* DATASET EXCERPT *

— start —

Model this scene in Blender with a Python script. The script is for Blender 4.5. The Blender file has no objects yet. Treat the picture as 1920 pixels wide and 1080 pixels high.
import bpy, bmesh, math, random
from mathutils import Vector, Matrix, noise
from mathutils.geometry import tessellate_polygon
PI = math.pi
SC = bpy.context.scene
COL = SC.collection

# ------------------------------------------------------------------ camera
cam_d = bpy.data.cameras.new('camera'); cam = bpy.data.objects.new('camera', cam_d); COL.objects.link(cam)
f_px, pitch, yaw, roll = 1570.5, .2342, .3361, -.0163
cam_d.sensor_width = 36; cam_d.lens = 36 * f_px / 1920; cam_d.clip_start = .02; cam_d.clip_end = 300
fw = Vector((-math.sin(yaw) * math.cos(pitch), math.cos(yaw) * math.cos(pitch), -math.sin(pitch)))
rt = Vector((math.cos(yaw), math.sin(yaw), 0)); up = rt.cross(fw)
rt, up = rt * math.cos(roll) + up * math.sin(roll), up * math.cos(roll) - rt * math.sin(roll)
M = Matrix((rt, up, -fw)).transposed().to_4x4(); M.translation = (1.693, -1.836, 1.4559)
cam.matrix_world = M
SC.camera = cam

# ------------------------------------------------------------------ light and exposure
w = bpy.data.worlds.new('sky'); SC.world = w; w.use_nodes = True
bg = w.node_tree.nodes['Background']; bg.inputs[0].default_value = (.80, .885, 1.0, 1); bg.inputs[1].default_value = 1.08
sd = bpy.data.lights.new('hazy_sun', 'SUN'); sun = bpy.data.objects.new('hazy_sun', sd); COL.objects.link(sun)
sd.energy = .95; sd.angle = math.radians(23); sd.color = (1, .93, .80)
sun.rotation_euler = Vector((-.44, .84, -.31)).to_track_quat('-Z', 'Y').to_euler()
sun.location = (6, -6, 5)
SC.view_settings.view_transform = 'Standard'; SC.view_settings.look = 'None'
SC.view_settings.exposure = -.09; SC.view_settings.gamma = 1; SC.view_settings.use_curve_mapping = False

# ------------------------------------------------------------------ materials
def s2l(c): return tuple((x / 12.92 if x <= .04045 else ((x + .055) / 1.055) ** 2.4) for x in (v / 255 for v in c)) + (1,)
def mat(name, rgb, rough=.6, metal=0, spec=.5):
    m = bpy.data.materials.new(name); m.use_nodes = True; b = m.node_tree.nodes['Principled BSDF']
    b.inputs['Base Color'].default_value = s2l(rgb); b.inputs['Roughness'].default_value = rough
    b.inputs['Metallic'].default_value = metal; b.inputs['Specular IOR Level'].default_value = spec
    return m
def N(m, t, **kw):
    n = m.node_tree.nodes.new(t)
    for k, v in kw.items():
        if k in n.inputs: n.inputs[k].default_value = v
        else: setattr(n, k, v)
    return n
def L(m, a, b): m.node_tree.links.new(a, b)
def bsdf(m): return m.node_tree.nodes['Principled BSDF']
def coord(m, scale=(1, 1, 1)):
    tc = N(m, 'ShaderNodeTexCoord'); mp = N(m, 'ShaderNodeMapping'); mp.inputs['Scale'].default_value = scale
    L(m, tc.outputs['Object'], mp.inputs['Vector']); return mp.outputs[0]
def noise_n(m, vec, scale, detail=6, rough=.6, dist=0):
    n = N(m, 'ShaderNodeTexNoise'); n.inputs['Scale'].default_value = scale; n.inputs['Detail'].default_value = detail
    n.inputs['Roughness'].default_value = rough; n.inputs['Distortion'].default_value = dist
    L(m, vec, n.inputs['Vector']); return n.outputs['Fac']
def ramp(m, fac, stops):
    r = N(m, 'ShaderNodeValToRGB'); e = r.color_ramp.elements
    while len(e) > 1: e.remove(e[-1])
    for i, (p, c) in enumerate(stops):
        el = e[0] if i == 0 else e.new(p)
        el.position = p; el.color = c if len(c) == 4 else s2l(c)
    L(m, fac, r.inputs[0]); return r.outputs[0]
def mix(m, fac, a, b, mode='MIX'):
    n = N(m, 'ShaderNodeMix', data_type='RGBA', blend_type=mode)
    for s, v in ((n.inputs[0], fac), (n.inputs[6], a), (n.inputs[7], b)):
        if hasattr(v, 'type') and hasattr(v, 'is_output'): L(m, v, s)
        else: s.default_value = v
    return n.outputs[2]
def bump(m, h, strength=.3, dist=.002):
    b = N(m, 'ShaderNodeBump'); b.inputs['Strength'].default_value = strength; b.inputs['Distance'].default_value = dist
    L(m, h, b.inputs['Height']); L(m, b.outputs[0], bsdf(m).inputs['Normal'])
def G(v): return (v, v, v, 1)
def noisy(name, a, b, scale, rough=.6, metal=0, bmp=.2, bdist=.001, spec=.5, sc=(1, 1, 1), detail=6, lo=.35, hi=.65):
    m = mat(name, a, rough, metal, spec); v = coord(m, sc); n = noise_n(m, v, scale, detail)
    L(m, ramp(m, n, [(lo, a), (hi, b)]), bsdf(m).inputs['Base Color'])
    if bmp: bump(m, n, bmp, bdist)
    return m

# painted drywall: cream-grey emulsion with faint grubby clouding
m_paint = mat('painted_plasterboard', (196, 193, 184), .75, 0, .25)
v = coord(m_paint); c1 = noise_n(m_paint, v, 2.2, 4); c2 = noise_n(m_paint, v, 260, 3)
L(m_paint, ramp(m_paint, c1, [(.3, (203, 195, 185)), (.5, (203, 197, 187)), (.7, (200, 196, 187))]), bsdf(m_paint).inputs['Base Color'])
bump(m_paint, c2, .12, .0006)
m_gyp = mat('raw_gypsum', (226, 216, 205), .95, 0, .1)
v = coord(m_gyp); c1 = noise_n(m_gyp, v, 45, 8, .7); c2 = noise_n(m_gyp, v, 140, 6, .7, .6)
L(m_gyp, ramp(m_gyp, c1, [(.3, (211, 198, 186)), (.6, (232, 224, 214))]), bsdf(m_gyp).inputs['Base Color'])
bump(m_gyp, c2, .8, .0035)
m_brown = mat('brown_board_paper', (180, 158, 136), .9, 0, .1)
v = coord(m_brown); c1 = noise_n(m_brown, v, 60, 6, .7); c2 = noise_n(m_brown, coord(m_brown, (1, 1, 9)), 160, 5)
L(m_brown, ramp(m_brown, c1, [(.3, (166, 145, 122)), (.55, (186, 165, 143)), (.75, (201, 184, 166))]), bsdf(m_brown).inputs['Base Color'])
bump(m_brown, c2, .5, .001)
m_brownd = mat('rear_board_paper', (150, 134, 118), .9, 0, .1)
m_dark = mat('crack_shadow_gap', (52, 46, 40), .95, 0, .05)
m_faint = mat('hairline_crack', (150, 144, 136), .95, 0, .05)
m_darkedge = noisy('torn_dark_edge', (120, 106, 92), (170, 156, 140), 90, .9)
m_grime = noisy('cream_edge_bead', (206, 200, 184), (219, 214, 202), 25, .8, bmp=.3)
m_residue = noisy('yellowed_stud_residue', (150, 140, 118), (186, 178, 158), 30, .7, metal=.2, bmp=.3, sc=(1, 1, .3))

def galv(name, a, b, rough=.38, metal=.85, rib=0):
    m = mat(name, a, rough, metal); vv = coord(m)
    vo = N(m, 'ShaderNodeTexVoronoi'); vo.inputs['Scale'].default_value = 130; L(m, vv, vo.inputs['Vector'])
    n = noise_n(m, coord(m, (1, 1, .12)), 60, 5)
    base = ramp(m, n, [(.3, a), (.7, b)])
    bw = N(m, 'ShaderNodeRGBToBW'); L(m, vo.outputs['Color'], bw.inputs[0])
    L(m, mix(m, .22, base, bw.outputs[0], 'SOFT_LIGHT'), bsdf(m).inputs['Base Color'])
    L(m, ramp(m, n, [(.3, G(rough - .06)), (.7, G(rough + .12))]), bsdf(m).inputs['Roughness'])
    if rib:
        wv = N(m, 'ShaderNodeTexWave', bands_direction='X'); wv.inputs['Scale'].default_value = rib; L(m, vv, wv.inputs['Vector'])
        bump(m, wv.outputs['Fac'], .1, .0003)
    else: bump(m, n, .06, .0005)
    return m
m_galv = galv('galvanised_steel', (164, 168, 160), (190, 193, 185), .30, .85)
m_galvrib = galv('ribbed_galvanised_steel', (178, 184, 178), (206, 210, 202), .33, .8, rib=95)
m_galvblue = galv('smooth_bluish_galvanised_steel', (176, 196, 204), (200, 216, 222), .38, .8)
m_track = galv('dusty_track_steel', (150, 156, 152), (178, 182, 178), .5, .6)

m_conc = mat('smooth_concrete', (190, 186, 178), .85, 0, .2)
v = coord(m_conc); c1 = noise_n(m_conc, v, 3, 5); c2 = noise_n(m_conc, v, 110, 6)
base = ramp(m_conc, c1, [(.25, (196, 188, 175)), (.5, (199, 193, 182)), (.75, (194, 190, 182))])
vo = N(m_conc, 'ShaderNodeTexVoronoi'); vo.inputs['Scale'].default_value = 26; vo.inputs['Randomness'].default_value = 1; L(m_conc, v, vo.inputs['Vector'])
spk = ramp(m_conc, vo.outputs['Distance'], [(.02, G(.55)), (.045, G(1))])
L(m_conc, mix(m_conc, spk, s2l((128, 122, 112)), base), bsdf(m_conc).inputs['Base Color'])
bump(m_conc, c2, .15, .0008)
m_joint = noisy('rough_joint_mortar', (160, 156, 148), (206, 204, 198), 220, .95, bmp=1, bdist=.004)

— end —

* TASK PROMPT *
Starting at the first line of the listing, retype every line up to and including the one with "COL = SC.collection".

* RESULT OF THIS EXERCISE *
Model this scene in Blender with a Python script. The script is for Blender 4.5. The Blender file has no objects yet. Treat the picture as 1920 pixels wide and 1080 pixels high.
import bpy, bmesh, math, random
from mathutils import Vector, Matrix, noise
from mathutils.geometry import tessellate_polygon
PI = math.pi
SC = bpy.context.scene
COL = SC.collection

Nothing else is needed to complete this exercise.